EXERCISE AIM >> Reproduce the entire listing word for word.
-- begin SOURCE EXCERPT --
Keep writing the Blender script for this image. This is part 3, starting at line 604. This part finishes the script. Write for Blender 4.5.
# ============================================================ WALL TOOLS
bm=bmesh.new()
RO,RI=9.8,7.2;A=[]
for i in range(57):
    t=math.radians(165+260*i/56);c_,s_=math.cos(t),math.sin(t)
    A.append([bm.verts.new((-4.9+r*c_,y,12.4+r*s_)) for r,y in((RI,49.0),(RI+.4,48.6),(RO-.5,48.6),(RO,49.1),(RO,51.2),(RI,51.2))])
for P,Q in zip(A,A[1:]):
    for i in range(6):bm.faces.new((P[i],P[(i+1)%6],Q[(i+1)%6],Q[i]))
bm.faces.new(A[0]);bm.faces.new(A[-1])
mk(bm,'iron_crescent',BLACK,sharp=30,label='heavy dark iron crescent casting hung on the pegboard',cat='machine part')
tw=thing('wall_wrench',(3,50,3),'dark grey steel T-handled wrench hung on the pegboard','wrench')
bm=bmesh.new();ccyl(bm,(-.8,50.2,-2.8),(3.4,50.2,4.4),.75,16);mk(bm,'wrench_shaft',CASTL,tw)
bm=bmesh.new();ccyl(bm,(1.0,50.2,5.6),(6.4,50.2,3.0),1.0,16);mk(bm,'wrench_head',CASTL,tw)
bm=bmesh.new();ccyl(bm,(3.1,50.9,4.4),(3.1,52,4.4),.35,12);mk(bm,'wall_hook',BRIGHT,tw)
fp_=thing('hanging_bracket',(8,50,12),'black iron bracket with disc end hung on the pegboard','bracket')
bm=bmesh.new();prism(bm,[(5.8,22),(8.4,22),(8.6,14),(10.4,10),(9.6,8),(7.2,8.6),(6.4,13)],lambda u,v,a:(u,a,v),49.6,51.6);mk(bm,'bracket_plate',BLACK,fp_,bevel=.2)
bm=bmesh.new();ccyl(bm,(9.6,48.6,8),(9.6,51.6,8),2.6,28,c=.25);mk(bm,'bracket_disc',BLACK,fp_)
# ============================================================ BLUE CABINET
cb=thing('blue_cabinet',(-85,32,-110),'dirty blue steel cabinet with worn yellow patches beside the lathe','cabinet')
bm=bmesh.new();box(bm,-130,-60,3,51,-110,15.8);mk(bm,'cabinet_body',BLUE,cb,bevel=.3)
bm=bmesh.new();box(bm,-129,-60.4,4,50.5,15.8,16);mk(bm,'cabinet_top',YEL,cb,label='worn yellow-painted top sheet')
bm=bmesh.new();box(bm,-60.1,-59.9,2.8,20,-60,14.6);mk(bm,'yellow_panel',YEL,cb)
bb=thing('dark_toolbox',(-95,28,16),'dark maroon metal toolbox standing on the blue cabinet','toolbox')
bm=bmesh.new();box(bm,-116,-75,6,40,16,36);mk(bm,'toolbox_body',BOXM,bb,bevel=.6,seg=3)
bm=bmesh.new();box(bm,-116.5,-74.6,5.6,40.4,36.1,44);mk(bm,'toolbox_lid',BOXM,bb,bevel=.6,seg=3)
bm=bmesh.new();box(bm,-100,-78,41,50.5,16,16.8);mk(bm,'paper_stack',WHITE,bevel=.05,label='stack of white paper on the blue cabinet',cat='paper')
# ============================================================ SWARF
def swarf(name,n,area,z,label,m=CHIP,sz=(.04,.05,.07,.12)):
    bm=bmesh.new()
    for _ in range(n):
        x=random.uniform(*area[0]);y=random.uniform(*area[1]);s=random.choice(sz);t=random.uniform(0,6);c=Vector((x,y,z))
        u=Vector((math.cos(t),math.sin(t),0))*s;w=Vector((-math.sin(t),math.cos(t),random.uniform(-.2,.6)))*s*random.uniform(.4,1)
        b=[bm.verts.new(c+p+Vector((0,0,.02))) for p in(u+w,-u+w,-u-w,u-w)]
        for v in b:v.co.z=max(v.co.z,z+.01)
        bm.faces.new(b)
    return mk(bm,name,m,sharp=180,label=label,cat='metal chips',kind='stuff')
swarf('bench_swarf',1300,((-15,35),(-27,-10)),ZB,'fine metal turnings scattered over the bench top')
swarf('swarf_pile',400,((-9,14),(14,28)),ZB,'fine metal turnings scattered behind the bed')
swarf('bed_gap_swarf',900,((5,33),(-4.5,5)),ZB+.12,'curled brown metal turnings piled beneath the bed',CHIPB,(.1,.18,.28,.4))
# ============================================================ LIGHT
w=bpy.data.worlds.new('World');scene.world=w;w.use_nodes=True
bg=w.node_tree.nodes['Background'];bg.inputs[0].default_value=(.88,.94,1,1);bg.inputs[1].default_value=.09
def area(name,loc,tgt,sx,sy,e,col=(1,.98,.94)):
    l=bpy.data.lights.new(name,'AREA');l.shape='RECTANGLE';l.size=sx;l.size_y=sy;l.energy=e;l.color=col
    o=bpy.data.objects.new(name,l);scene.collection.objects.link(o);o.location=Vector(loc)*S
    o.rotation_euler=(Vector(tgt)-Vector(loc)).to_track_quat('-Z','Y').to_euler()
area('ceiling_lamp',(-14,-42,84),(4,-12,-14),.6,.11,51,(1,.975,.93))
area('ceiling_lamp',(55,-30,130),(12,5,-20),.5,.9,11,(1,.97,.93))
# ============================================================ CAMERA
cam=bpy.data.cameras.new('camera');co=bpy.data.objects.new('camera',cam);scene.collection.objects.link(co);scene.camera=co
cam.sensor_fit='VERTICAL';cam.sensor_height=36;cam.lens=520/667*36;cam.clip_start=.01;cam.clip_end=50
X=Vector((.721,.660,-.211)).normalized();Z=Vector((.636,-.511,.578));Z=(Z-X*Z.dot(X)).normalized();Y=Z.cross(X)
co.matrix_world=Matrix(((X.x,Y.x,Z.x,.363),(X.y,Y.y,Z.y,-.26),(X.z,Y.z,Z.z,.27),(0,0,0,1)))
-- end SOURCE EXCERPT --
THE OUTPUT >>
Keep writing the Blender script for this image. This is part 3, starting at line 604. This part finishes the script. Write for Blender 4.5.
# ============================================================ WALL TOOLS
bm=bmesh.new()
RO,RI=9.8,7.2;A=[]
for i in range(57):
    t=math.radians(165+260*i/56);c_,s_=math.cos(t),math.sin(t)
    A.append([bm.verts.new((-4.9+r*c_,y,12.4+r*s_)) for r,y in((RI,49.0),(RI+.4,48.6),(RO-.5,48.6),(RO,49.1),(RO,51.2),(RI,51.2))])
for P,Q in zip(A,A[1:]):
    for i in range(6):bm.faces.new((P[i],P[(i+1)%6],Q[(i+1)%6],Q[i]))
bm.faces.new(A[0]);bm.faces.new(A[-1])
mk(bm,'iron_crescent',BLACK,sharp=30,label='heavy dark iron crescent casting hung on the pegboard',cat='machine part')
tw=thing('wall_wrench',(3,50,3),'dark grey steel T-handled wrench hung on the pegboard','wrench')
bm=bmesh.new();ccyl(bm,(-.8,50.2,-2.8),(3.4,50.2,4.4),.75,16);mk(bm,'wrench_shaft',CASTL,tw)
bm=bmesh.new();ccyl(bm,(1.0,50.2,5.6),(6.4,50.2,3.0),1.0,16);mk(bm,'wrench_head',CASTL,tw)
bm=bmesh.new();ccyl(bm,(3.1,50.9,4.4),(3.1,52,4.4),.35,12);mk(bm,'wall_hook',BRIGHT,tw)
fp_=thing('hanging_bracket',(8,50,12),'black iron bracket with disc end hung on the pegboard','bracket')
bm=bmesh.new();prism(bm,[(5.8,22),(8.4,22),(8.6,14),(10.4,10),(9.6,8),(7.2,8.6),(6.4,13)],lambda u,v,a:(u,a,v),49.6,51.6);mk(bm,'bracket_plate',BLACK,fp_,bevel=.2)
bm=bmesh.new();ccyl(bm,(9.6,48.6,8),(9.6,51.6,8),2.6,28,c=.25);mk(bm,'bracket_disc',BLACK,fp_)
# ============================================================ BLUE CABINET
cb=thing('blue_cabinet',(-85,32,-110),'dirty blue steel cabinet with worn yellow patches beside the lathe','cabinet')
bm=bmesh.new();box(bm,-130,-60,3,51,-110,15.8);mk(bm,'cabinet_body',BLUE,cb,bevel=.3)
bm=bmesh.new();box(bm,-129,-60.4,4,50.5,15.8,16);mk(bm,'cabinet_top',YEL,cb,label='worn yellow-painted top sheet')
bm=bmesh.new();box(bm,-60.1,-59.9,2.8,20,-60,14.6);mk(bm,'yellow_panel',YEL,cb)
bb=thing('dark_toolbox',(-95,28,16),'dark maroon metal toolbox standing on the blue cabinet','toolbox')
bm=bmesh.new();box(bm,-116,-75,6,40,16,36);mk(bm,'toolbox_body',BOXM,bb,bevel=.6,seg=3)
bm=bmesh.new();box(bm,-116.5,-74.6,5.6,40.4,36.1,44);mk(bm,'toolbox_lid',BOXM,bb,bevel=.6,seg=3)
bm=bmesh.new();box(bm,-100,-78,41,50.5,16,16.8);mk(bm,'paper_stack',WHITE,bevel=.05,label='stack of white paper on the blue cabinet',cat='paper')
# ============================================================ SWARF
def swarf(name,n,area,z,label,m=CHIP,sz=(.04,.05,.07,.12)):
    bm=bmesh.new()
    for _ in range(n):
        x=random.uniform(*area[0]);y=random.uniform(*area[1]);s=random.choice(sz);t=random.uniform(0,6);c=Vector((x,y,z))
        u=Vector((math.cos(t),math.sin(t),0))*s;w=Vector((-math.sin(t),math.cos(t),random.uniform(-.2,.6)))*s*random.uniform(.4,1)
        b=[bm.verts.new(c+p+Vector((0,0,.02))) for p in(u+w,-u+w,-u-w,u-w)]
        for v in b:v.co.z=max(v.co.z,z+.01)
        bm.faces.new(b)
    return mk(bm,name,m,sharp=180,label=label,cat='metal chips',kind='stuff')
swarf('bench_swarf',1300,((-15,35),(-27,-10)),ZB,'fine metal turnings scattered over the bench top')
swarf('swarf_pile',400,((-9,14),(14,28)),ZB,'fine metal turnings scattered behind the bed')
swarf('bed_gap_swarf',900,((5,33),(-4.5,5)),ZB+.12,'curled brown metal turnings piled beneath the bed',CHIPB,(.1,.18,.28,.4))
# ============================================================ LIGHT
w=bpy.data.worlds.new('World');scene.world=w;w.use_nodes=True
bg=w.node_tree.nodes['Background'];bg.inputs[0].default_value=(.88,.94,1,1);bg.inputs[1].default_value=.09
def area(name,loc,tgt,sx,sy,e,col=(1,.98,.94)):
    l=bpy.data.lights.new(name,'AREA');l.shape='RECTANGLE';l.size=sx;l.size_y=sy;l.energy=e;l.color=col
    o=bpy.data.objects.new(name,l);scene.collection.objects.link(o);o.location=Vector(loc)*S
    o.rotation_euler=(Vector(tgt)-Vector(loc)).to_track_quat('-Z','Y').to_euler()
area('ceiling_lamp',(-14,-42,84),(4,-12,-14),.6,.11,51,(1,.975,.93))
area('ceiling_lamp',(55,-30,130),(12,5,-20),.5,.9,11,(1,.97,.93))
# ============================================================ CAMERA
cam=bpy.data.cameras.new('camera');co=bpy.data.objects.new('camera',cam);scene.collection.objects.link(co);scene.camera=co
cam.sensor_fit='VERTICAL';cam.sensor_height=36;cam.lens=520/667*36;cam.clip_start=.01;cam.clip_end=50
X=Vector((.721,.660,-.211)).normalized();Z=Vector((.636,-.511,.578));Z=(Z-X*Z.dot(X)).normalized();Y=Z.cross(X)
co.matrix_world=Matrix(((X.x,Y.x,Z.x,.363),(X.y,Y.y,Z.y,-.26),(X.z,Y.z,Z.z,.27),(0,0,0,1)))